Twin Cities residents use the weather as an excuse to go out and enjoy the parks, said Susan Schmidt, state director for the Trust for Public Land.

"We celebrate it," she said. "We get out in every season."

The data show that 94 percent of Minneapolis residents live within a half mile of a park, and 15 percent of the city's land area is parkland.

Despite scoring well in the spending category, the amount of property tax money flowing into the general Minneapolis parks budget is $10 million less than it was a decade ago, Miller said. At the same time, she said it has become more expensive to maintain the parks.

"Part of our challenge is, how do we continue to be a good and very strong park system within declining resources?" Miller said.

Relying more on private investment is part of the strategy, she said. For example, the redevelopment of the Mississippi Riverfront, which included park land, used $300 million in public money, compared to more than $1 billion in private investment over the last 30 years, she said. A similar strategy is in play for the next phase of park development along the Mississippi, a project called RiverFirst.

"From the early founders of this system through today, people in this community recognize that not only is this an incredible system, but it is a huge driver of economic development for the city," Miller said.

The city has also been tapping parks money from the state's Legacy Amendment, which raises a portion of sales tax money for parks and trails throughout the state.
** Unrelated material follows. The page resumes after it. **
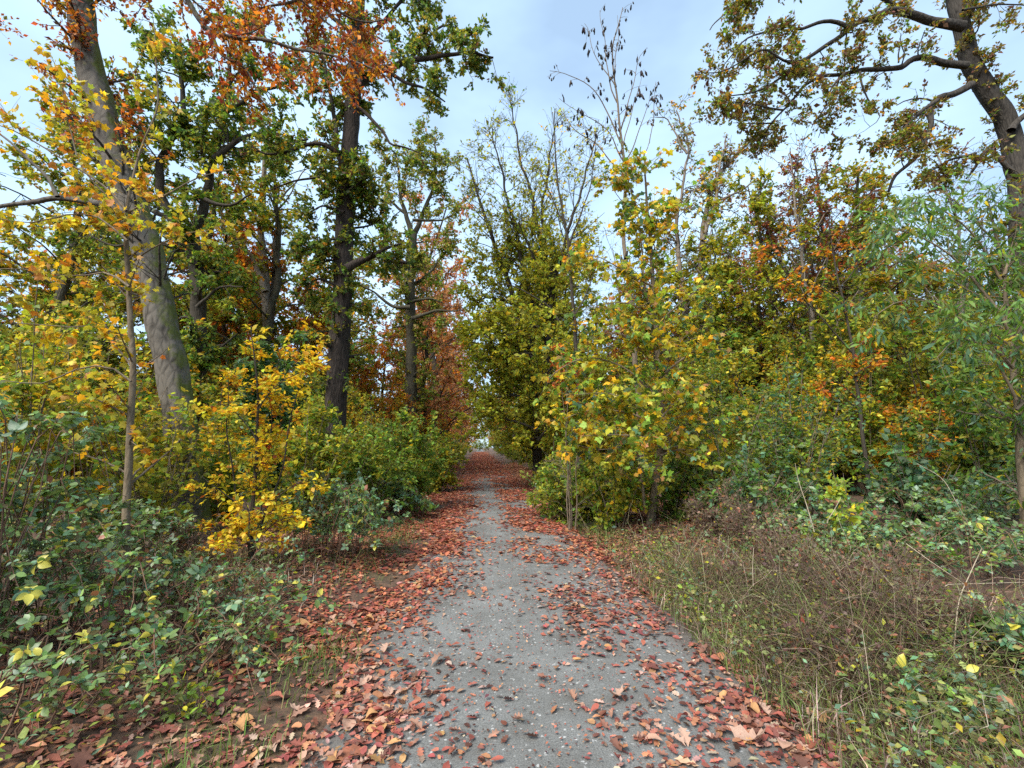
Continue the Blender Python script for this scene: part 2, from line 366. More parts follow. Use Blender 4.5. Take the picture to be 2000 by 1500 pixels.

But that money can only be used for regional parks, leaving officials struggling for money to maintain neighborhood parks.

Schmidt said she hopes those parks will be helped by plans to improve access between the new Central Corridor light rail line and parks that already exist in neighborhoods.

But the Twin Cities also need to keep adding park land, she said.

"The reason we have all these great park systems is because 150 years ago, leaders created the Como parks and the Chain of Lakes and the river gorge for all of us to enjoy today," she said. "Now leaders in Minneapolis and St. Paul are talking about investing first and foremost in the downtowns, particularly downtown Minneapolis, and if we don't green it up a little bit and make it an attractive downtown that's connected to the Mississippi River, we sort of miss the boat."

Minneapolis has proposed creating a two-block green space just a few blocks away from where the new Minnesota Vikings stadium will sit.

Overall, Schmidt said Twin Cities residents should be proud of their parks and appreciate their role in promoting healthy communities.

"I think sometimes we take it for granted," she said. "Parks are more than just the place to run, walk or bike."